• **AIM OF THE EXERCISE**:
Write the material out again exactly as it stands.

-- START --

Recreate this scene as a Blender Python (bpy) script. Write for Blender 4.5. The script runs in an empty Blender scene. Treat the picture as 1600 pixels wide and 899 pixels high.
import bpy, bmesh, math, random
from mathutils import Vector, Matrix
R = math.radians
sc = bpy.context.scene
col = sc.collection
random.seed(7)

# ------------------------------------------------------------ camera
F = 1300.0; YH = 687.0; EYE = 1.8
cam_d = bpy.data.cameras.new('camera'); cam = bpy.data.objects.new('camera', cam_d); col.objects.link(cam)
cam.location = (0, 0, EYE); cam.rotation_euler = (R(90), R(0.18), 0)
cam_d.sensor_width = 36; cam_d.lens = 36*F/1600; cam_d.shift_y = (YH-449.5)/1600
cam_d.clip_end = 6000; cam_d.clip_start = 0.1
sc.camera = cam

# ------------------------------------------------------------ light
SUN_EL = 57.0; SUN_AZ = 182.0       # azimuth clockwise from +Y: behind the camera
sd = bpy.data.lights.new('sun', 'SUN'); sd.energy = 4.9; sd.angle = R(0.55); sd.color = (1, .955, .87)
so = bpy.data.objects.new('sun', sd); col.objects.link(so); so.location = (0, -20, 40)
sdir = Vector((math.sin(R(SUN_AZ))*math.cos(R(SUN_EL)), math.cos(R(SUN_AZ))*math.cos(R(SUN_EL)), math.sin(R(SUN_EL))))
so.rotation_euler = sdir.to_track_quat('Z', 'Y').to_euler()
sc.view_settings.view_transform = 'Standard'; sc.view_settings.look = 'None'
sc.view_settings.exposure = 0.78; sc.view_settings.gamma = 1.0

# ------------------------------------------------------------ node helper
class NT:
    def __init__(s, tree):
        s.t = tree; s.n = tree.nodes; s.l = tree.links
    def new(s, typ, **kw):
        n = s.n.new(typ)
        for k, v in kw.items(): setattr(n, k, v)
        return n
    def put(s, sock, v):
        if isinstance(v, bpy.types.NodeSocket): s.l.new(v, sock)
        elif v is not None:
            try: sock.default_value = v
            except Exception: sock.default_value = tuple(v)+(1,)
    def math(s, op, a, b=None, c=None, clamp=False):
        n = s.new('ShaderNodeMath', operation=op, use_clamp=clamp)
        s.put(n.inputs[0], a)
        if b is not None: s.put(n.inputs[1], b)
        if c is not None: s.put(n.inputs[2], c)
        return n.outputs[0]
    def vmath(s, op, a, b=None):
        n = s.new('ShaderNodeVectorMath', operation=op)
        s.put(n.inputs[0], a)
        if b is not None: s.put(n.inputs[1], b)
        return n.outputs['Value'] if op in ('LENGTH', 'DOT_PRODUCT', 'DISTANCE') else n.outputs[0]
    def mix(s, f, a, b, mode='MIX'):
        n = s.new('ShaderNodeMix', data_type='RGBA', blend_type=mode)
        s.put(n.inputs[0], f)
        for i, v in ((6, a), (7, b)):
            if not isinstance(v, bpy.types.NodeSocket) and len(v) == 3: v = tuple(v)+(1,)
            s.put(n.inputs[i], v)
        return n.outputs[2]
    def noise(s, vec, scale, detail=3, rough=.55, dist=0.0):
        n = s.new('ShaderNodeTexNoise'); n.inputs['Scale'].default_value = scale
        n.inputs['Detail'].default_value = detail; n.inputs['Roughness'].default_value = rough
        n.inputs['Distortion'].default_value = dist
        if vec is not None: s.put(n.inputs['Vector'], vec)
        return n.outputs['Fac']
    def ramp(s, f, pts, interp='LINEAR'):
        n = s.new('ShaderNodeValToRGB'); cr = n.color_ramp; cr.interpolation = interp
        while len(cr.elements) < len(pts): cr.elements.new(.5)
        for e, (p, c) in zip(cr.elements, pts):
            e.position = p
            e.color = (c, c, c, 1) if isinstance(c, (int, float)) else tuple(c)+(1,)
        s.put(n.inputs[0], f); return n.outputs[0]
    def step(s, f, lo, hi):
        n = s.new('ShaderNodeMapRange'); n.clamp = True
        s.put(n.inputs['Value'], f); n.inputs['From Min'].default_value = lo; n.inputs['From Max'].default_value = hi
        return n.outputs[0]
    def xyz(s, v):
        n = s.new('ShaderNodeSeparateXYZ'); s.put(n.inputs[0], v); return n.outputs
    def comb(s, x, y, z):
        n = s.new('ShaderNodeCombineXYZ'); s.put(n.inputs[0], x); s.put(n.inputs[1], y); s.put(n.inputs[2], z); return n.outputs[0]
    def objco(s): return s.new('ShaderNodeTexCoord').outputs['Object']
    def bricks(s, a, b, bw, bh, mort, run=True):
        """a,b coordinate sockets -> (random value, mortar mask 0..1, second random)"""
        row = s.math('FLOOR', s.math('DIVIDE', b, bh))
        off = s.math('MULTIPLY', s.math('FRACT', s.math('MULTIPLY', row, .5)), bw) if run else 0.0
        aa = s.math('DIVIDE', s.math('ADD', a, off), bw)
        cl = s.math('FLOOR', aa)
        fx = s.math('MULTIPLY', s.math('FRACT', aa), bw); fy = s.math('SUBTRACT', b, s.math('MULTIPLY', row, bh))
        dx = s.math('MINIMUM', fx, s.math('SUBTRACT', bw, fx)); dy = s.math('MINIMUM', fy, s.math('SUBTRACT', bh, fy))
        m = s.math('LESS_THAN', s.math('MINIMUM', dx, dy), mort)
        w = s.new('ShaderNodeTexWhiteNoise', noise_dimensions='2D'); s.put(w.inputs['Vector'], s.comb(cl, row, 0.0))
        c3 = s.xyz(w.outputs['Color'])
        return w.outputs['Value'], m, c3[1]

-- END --

• **SOLUTION TO THIS TASK**:
Recreate this scene as a Blender Python (bpy) script. Write for Blender 4.5. The script runs in an empty Blender scene. Treat the picture as 1600 pixels wide and 899 pixels high.
import bpy, bmesh, math, random
from mathutils import Vector, Matrix
R = math.radians
sc = bpy.context.scene
col = sc.collection
random.seed(7)

# ------------------------------------------------------------ camera
F = 1300.0; YH = 687.0; EYE = 1.8
cam_d = bpy.data.cameras.new('camera'); cam = bpy.data.objects.new('camera', cam_d); col.objects.link(cam)
cam.location = (0, 0, EYE); cam.rotation_euler = (R(90), R(0.18), 0)
cam_d.sensor_width = 36; cam_d.lens = 36*F/1600; cam_d.shift_y = (YH-449.5)/1600
cam_d.clip_end = 6000; cam_d.clip_start = 0.1
sc.camera = cam

# ------------------------------------------------------------ light
SUN_EL = 57.0; SUN_AZ = 182.0       # azimuth clockwise from +Y: behind the camera
sd = bpy.data.lights.new('sun', 'SUN'); sd.energy = 4.9; sd.angle = R(0.55); sd.color = (1, .955, .87)
so = bpy.data.objects.new('sun', sd); col.objects.link(so); so.location = (0, -20, 40)
sdir = Vector((math.sin(R(SUN_AZ))*math.cos(R(SUN_EL)), math.cos(R(SUN_AZ))*math.cos(R(SUN_EL)), math.sin(R(SUN_EL))))
so.rotation_euler = sdir.to_track_quat('Z', 'Y').to_euler()
sc.view_settings.view_transform = 'Standard'; sc.view_settings.look = 'None'
sc.view_settings.exposure = 0.78; sc.view_settings.gamma = 1.0

# ------------------------------------------------------------ node helper
class NT:
    def __init__(s, tree):
        s.t = tree; s.n = tree.nodes; s.l = tree.links
    def new(s, typ, **kw):
        n = s.n.new(typ)
        for k, v in kw.items(): setattr(n, k, v)
        return n
    def put(s, sock, v):
        if isinstance(v, bpy.types.NodeSocket): s.l.new(v, sock)
        elif v is not None:
            try: sock.default_value = v
            except Exception: sock.default_value = tuple(v)+(1,)
    def math(s, op, a, b=None, c=None, clamp=False):
        n = s.new('ShaderNodeMath', operation=op, use_clamp=clamp)
        s.put(n.inputs[0], a)
        if b is not None: s.put(n.inputs[1], b)
        if c is not None: s.put(n.inputs[2], c)
        return n.outputs[0]
    def vmath(s, op, a, b=None):
        n = s.new('ShaderNodeVectorMath', operation=op)
        s.put(n.inputs[0], a)
        if b is not None: s.put(n.inputs[1], b)
        return n.outputs['Value'] if op in ('LENGTH', 'DOT_PRODUCT', 'DISTANCE') else n.outputs[0]
    def mix(s, f, a, b, mode='MIX'):
        n = s.new('ShaderNodeMix', data_type='RGBA', blend_type=mode)
        s.put(n.inputs[0], f)
        for i, v in ((6, a), (7, b)):
            if not isinstance(v, bpy.types.NodeSocket) and len(v) == 3: v = tuple(v)+(1,)
            s.put(n.inputs[i], v)
        return n.outputs[2]
    def noise(s, vec, scale, detail=3, rough=.55, dist=0.0):
        n = s.new('ShaderNodeTexNoise'); n.inputs['Scale'].default_value = scale
        n.inputs['Detail'].default_value = detail; n.inputs['Roughness'].default_value = rough
        n.inputs['Distortion'].default_value = dist
        if vec is not None: s.put(n.inputs['Vector'], vec)
        return n.outputs['Fac']
    def ramp(s, f, pts, interp='LINEAR'):
        n = s.new('ShaderNodeValToRGB'); cr = n.color_ramp; cr.interpolation = interp
        while len(cr.elements) < len(pts): cr.elements.new(.5)
        for e, (p, c) in zip(cr.elements, pts):
            e.position = p
            e.color = (c, c, c, 1) if isinstance(c, (int, float)) else tuple(c)+(1,)
        s.put(n.inputs[0], f); return n.outputs[0]
    def step(s, f, lo, hi):
        n = s.new('ShaderNodeMapRange'); n.clamp = True
        s.put(n.inputs['Value'], f); n.inputs['From Min'].default_value = lo; n.inputs['From Max'].default_value = hi
        return n.outputs[0]
    def xyz(s, v):
        n = s.new('ShaderNodeSeparateXYZ'); s.put(n.inputs[0], v); return n.outputs
    def comb(s, x, y, z):
        n = s.new('ShaderNodeCombineXYZ'); s.put(n.inputs[0], x); s.put(n.inputs[1], y); s.put(n.inputs[2], z); return n.outputs[0]
    def objco(s): return s.new('ShaderNodeTexCoord').outputs['Object']
    def bricks(s, a, b, bw, bh, mort, run=True):
        """a,b coordinate sockets -> (random value, mortar mask 0..1, second random)"""
        row = s.math('FLOOR', s.math('DIVIDE', b, bh))
        off = s.math('MULTIPLY', s.math('FRACT', s.math('MULTIPLY', row, .5)), bw) if run else 0.0
        aa = s.math('DIVIDE', s.math('ADD', a, off), bw)
        cl = s.math('FLOOR', aa)
        fx = s.math('MULTIPLY', s.math('FRACT', aa), bw); fy = s.math('SUBTRACT', b, s.math('MULTIPLY', row, bh))
        dx = s.math('MINIMUM', fx, s.math('SUBTRACT', bw, fx)); dy = s.math('MINIMUM', fy, s.math('SUBTRACT', bh, fy))
        m = s.math('LESS_THAN', s.math('MINIMUM', dx, dy), mort)
        w = s.new('ShaderNodeTexWhiteNoise', noise_dimensions='2D'); s.put(w.inputs['Vector'], s.comb(cl, row, 0.0))
        c3 = s.xyz(w.outputs['Color'])
        return w.outputs['Value'], m, c3[1]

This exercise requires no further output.